:: Goal ::
From the first line of the data below through the line bearing "br, tips = [], []", reproduce each line exactly; do not include pictures.

━━━━━━

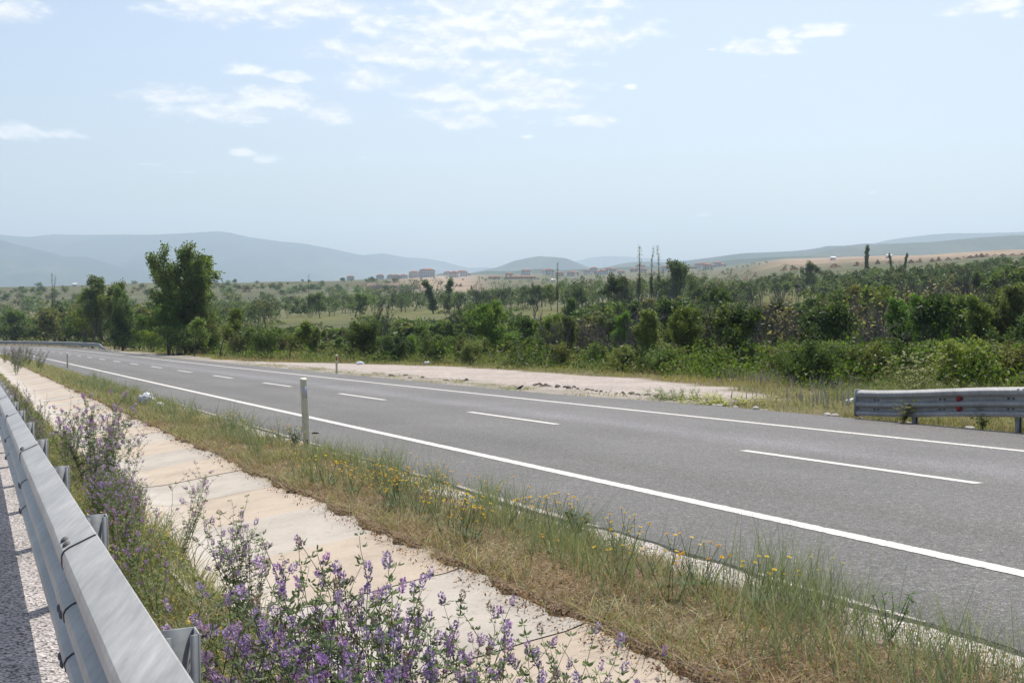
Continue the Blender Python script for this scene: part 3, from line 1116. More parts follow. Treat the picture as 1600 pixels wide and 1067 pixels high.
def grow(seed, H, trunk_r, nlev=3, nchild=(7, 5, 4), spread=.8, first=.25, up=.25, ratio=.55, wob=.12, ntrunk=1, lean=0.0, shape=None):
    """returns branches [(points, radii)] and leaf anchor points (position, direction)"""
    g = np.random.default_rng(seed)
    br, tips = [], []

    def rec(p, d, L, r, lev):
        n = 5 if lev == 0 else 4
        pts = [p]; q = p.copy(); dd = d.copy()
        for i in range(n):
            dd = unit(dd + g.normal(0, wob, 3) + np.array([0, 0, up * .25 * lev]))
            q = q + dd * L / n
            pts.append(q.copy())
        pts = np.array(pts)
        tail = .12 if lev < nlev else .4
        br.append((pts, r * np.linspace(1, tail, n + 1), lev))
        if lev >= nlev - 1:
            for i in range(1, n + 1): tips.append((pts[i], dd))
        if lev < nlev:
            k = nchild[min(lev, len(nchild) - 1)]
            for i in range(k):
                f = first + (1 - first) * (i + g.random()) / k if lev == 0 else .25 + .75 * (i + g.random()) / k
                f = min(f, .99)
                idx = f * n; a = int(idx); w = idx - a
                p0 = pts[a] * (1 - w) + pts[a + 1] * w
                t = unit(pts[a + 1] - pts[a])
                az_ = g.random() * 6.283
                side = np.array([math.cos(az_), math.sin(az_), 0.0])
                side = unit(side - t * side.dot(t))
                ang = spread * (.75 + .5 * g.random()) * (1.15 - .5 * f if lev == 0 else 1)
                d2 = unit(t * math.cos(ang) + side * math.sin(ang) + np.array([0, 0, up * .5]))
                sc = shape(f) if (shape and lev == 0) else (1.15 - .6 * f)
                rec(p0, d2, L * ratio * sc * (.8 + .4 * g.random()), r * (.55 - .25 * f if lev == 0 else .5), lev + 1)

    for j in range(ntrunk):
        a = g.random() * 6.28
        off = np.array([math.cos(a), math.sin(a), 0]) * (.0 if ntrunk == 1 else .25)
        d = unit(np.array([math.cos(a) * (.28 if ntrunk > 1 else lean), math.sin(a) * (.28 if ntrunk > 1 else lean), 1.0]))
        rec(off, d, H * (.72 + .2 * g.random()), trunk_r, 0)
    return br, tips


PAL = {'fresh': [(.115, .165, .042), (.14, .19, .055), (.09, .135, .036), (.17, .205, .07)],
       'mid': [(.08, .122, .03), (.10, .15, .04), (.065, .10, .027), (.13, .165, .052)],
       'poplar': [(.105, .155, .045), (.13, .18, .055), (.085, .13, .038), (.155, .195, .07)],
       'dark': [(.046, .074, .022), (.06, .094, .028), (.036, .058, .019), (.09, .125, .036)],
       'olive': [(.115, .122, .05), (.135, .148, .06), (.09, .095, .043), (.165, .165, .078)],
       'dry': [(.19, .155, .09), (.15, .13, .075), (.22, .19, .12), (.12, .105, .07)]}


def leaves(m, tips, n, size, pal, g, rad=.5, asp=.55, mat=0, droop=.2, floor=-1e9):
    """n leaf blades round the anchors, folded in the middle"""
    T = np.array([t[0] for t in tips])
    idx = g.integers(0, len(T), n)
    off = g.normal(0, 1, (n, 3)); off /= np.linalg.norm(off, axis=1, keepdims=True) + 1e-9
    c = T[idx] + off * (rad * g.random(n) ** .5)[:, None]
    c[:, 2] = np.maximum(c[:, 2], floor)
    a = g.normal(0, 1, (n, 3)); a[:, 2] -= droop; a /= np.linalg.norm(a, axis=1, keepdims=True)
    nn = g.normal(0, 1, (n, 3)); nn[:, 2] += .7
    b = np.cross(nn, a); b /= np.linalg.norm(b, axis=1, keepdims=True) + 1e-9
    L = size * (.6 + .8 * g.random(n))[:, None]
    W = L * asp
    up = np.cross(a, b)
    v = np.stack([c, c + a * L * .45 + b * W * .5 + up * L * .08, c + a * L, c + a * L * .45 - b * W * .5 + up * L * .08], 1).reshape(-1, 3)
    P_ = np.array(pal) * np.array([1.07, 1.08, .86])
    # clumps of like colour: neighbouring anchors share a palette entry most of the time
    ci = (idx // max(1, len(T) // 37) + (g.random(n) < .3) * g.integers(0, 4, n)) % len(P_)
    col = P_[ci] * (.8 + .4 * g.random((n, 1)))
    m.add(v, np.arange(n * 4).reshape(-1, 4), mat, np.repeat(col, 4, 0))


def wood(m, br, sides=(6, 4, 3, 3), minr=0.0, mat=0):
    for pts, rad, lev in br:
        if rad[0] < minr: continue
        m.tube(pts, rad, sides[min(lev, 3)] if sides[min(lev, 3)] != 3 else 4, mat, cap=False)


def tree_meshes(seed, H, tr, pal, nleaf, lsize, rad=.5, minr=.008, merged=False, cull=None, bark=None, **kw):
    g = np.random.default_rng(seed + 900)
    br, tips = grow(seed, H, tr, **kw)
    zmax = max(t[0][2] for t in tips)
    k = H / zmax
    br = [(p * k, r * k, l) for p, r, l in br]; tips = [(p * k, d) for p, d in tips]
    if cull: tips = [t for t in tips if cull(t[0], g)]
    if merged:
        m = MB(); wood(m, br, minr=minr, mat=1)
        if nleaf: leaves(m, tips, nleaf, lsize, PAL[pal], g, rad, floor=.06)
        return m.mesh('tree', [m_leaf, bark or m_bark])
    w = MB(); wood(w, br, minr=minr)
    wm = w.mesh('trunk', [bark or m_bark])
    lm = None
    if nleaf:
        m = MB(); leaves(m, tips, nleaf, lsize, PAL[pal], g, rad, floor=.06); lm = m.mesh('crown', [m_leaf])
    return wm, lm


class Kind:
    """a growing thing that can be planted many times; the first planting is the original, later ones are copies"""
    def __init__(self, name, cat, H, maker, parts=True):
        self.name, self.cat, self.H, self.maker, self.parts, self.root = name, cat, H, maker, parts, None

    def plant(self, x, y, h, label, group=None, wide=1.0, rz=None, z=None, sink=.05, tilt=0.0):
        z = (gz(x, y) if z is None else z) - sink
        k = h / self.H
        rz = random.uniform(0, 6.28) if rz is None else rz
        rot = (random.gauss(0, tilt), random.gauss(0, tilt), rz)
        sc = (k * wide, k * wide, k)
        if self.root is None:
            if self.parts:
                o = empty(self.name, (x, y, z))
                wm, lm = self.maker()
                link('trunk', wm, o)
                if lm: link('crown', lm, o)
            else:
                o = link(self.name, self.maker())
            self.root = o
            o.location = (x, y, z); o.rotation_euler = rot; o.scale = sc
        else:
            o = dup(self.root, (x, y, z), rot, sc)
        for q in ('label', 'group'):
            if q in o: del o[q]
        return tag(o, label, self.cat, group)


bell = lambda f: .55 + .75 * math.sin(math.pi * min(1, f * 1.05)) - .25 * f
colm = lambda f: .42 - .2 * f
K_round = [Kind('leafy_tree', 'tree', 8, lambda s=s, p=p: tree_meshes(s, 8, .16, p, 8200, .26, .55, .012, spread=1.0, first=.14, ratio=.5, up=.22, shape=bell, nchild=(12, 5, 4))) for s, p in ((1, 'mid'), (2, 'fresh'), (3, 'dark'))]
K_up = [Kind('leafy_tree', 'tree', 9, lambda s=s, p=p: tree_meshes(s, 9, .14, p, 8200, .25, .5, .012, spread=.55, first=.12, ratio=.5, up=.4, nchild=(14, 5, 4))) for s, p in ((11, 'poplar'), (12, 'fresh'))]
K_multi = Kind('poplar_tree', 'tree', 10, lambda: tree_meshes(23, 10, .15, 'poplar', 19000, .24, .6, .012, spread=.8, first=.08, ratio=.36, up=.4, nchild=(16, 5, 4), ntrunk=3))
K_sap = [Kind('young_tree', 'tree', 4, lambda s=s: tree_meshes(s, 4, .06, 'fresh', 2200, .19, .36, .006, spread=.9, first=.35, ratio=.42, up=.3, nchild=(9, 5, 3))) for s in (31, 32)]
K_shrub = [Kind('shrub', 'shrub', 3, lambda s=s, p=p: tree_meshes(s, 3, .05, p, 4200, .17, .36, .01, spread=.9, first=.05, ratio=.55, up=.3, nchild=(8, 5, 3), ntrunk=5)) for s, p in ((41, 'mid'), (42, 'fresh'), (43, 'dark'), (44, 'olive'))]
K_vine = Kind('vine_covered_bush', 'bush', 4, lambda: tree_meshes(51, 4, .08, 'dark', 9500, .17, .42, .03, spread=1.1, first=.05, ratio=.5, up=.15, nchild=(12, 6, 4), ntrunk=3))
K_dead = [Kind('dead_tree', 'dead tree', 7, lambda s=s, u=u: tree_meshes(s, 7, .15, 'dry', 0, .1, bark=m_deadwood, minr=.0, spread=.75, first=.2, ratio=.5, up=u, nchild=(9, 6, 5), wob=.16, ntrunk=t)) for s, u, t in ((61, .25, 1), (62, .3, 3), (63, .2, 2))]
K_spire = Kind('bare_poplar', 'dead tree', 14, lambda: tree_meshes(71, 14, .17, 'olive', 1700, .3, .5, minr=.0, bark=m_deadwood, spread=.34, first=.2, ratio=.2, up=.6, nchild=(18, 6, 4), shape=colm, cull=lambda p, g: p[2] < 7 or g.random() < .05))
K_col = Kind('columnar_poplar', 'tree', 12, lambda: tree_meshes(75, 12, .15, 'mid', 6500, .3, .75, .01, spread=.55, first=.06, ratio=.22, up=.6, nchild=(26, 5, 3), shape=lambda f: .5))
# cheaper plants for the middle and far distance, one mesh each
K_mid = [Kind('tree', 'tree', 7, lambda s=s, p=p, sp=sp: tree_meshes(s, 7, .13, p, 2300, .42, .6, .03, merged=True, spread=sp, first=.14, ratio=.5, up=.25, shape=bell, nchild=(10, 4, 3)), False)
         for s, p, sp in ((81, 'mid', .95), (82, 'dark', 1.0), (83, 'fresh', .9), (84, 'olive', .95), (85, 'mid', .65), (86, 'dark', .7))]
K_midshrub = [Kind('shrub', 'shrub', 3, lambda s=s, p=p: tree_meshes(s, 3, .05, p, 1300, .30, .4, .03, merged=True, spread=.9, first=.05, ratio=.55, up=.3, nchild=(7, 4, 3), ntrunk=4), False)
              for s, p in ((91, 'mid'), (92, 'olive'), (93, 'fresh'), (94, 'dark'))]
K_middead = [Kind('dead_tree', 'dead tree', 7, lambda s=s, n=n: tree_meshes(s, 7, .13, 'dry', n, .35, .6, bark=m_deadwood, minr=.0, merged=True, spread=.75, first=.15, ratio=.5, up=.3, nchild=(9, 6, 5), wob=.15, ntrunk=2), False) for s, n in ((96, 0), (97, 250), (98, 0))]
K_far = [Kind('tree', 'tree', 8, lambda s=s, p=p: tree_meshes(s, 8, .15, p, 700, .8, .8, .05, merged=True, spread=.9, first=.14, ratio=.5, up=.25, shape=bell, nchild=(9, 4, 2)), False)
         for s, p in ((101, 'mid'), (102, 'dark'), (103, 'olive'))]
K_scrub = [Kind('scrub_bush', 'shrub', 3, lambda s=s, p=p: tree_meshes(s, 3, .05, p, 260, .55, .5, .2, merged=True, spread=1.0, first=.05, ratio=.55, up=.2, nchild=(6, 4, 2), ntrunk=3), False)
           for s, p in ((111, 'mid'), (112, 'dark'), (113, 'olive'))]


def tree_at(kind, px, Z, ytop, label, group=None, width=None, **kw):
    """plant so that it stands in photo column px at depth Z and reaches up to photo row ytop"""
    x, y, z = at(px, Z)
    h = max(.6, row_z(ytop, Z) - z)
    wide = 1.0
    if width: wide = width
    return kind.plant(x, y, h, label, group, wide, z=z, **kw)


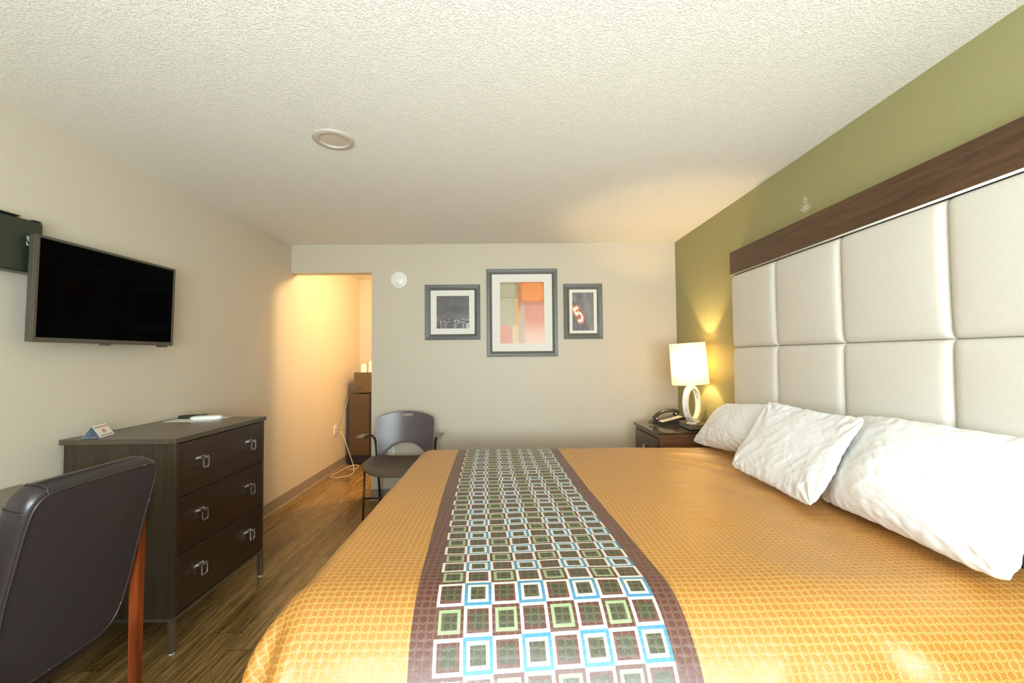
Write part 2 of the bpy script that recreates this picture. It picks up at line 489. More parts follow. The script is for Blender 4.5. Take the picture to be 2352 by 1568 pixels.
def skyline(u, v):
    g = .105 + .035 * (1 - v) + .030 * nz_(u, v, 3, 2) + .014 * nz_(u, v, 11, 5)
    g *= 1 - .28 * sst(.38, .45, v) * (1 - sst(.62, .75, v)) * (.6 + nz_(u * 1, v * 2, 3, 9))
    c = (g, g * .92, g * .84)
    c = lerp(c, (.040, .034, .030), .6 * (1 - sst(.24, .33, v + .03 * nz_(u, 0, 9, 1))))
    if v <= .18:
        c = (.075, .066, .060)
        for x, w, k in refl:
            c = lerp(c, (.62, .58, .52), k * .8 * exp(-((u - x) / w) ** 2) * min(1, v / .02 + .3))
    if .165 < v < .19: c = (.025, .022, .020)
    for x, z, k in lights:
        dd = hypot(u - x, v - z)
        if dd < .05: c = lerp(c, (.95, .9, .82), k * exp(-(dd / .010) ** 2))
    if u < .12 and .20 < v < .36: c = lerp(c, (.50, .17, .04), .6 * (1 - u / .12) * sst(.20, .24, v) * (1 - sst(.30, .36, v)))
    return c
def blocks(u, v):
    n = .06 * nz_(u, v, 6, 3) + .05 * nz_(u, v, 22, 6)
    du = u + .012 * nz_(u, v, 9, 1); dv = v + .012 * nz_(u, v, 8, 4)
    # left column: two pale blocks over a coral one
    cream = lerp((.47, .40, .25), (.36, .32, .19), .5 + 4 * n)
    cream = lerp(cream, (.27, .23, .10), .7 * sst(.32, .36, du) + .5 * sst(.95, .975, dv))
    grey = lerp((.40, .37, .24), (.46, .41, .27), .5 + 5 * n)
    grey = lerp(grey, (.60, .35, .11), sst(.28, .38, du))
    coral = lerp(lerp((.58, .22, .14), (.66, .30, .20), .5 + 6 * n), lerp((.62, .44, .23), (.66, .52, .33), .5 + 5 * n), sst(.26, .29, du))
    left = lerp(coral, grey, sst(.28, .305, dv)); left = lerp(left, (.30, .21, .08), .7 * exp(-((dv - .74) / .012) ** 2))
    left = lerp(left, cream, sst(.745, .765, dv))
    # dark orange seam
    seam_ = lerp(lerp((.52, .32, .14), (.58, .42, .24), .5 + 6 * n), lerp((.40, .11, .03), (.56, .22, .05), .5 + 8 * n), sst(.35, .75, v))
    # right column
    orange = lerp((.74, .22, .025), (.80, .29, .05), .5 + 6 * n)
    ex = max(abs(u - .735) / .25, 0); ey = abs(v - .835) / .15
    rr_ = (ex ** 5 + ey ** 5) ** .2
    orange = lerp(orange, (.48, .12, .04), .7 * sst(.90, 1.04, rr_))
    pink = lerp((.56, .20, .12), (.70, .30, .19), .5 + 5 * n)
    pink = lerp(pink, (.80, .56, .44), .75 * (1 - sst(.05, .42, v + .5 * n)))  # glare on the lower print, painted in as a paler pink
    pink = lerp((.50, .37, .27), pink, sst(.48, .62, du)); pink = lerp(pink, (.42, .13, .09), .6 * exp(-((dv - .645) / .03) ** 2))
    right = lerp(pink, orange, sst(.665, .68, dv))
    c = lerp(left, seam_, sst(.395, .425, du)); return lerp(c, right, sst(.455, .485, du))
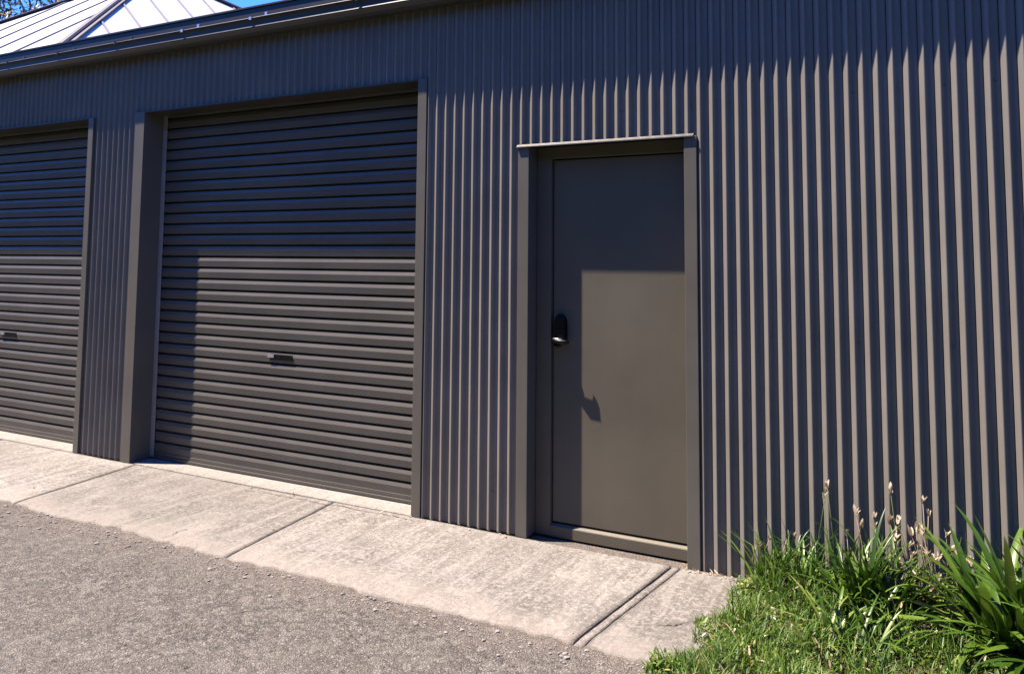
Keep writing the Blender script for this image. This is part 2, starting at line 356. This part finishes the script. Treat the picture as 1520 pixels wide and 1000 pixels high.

━━━━━━

:: Solved problem ::
Continue the Blender Python script for this scene: part 3, from line 1116. More parts follow. Treat the picture as 1600 pixels wide and 1067 pixels high.
def grow(seed, H, trunk_r, nlev=3, nchild=(7, 5, 4), spread=.8, first=.25, up=.25, ratio=.55, wob=.12, ntrunk=1, lean=0.0, shape=None):
    """returns branches [(points, radii)] and leaf anchor points (position, direction)"""
    g = np.random.default_rng(seed)
    br, tips = [], []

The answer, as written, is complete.